GIVEN REQUEST: Extract, without alteration, each line from the start of the listing to the line bearing "scene.camera = cam".

------------------------------------------------------------

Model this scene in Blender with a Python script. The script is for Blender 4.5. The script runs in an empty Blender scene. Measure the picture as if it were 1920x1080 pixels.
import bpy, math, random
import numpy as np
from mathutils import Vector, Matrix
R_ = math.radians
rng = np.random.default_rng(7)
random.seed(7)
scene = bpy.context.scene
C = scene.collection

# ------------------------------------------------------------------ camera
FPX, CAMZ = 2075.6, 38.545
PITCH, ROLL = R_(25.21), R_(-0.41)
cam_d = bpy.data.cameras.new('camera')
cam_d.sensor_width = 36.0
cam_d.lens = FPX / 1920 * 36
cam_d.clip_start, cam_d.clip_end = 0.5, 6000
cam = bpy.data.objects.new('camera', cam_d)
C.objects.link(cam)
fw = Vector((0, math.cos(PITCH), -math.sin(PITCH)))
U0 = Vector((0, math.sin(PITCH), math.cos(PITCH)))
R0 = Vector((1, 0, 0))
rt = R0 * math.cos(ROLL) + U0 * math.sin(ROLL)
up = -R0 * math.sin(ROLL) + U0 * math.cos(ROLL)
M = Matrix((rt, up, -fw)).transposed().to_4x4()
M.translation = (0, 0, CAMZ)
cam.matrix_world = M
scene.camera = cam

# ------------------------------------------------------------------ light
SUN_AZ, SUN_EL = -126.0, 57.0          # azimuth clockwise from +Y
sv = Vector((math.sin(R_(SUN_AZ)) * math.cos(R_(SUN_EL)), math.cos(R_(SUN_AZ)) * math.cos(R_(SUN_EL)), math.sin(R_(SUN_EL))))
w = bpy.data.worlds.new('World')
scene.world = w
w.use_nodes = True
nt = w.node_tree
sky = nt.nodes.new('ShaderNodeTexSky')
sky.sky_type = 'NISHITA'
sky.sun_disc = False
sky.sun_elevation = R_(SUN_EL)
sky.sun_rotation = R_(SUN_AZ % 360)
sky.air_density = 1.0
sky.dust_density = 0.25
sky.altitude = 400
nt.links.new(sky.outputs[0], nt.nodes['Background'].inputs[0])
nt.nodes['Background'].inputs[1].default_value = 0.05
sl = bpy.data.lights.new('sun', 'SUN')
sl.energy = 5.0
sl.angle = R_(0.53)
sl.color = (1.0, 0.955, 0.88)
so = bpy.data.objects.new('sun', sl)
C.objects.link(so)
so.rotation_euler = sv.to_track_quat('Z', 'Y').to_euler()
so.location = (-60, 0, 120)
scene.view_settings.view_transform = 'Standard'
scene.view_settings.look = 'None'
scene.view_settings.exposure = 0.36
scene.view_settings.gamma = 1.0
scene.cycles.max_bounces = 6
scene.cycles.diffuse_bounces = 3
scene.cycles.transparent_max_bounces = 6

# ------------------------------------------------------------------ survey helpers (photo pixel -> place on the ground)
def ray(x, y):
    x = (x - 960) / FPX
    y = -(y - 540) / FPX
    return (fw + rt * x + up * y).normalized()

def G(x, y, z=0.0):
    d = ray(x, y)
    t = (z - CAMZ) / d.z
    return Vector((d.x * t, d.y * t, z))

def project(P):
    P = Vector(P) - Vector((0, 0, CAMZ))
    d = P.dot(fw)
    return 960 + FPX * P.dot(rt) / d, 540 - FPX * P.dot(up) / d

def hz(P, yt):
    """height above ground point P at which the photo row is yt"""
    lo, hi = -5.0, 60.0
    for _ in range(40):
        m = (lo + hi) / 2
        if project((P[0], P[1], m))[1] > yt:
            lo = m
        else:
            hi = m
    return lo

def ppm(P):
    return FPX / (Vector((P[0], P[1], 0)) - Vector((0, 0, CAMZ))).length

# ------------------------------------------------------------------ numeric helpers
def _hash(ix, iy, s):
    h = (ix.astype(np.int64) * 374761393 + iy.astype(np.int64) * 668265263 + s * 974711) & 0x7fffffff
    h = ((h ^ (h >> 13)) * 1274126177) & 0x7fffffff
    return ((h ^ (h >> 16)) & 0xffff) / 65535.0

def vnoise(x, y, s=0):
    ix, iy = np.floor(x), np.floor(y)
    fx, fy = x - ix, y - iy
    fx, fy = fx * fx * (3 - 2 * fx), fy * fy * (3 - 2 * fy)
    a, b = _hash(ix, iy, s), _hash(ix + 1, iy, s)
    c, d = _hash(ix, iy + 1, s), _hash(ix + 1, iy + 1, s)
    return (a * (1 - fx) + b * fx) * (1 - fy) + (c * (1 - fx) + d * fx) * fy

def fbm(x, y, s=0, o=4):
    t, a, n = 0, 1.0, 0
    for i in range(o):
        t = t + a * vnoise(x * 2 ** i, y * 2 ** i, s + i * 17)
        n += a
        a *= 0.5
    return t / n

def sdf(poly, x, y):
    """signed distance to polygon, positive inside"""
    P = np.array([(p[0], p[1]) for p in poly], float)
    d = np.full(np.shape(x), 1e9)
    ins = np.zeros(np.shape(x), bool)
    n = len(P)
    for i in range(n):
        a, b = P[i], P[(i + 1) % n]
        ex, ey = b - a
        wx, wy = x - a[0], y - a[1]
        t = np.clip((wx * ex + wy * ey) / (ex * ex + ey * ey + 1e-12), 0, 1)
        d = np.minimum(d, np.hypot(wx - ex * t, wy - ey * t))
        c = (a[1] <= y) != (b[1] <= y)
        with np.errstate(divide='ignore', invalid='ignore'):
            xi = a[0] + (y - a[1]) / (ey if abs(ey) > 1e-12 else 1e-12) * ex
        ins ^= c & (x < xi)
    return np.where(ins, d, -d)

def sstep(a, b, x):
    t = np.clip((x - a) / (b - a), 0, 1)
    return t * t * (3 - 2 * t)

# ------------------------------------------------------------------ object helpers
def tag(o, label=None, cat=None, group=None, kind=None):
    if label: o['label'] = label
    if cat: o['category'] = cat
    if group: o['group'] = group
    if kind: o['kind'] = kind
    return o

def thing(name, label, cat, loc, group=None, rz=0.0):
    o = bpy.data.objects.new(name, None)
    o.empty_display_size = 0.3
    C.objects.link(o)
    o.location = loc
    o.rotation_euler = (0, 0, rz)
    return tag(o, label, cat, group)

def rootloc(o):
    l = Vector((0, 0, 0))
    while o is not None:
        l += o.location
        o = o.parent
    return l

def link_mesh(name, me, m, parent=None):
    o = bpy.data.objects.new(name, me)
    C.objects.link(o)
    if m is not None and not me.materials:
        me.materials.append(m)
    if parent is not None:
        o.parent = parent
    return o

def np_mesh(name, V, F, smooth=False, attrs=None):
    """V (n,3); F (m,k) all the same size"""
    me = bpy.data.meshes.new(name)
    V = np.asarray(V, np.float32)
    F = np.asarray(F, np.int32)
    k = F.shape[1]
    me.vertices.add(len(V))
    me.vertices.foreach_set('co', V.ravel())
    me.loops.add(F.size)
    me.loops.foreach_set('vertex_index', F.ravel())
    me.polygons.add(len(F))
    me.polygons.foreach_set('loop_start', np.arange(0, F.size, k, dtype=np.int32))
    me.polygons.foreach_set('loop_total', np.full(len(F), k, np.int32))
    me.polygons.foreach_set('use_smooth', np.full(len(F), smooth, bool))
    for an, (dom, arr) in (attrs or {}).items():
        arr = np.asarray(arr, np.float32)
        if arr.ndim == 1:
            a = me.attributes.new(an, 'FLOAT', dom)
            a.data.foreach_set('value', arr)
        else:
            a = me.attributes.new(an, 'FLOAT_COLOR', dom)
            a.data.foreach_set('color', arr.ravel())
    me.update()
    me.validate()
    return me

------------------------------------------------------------

EXPECTED ANSWER:
Model this scene in Blender with a Python script. The script is for Blender 4.5. The script runs in an empty Blender scene. Measure the picture as if it were 1920x1080 pixels.
import bpy, math, random
import numpy as np
from mathutils import Vector, Matrix
R_ = math.radians
rng = np.random.default_rng(7)
random.seed(7)
scene = bpy.context.scene
C = scene.collection

# ------------------------------------------------------------------ camera
FPX, CAMZ = 2075.6, 38.545
PITCH, ROLL = R_(25.21), R_(-0.41)
cam_d = bpy.data.cameras.new('camera')
cam_d.sensor_width = 36.0
cam_d.lens = FPX / 1920 * 36
cam_d.clip_start, cam_d.clip_end = 0.5, 6000
cam = bpy.data.objects.new('camera', cam_d)
C.objects.link(cam)
fw = Vector((0, math.cos(PITCH), -math.sin(PITCH)))
U0 = Vector((0, math.sin(PITCH), math.cos(PITCH)))
R0 = Vector((1, 0, 0))
rt = R0 * math.cos(ROLL) + U0 * math.sin(ROLL)
up = -R0 * math.sin(ROLL) + U0 * math.cos(ROLL)
M = Matrix((rt, up, -fw)).transposed().to_4x4()
M.translation = (0, 0, CAMZ)
cam.matrix_world = M
scene.camera = cam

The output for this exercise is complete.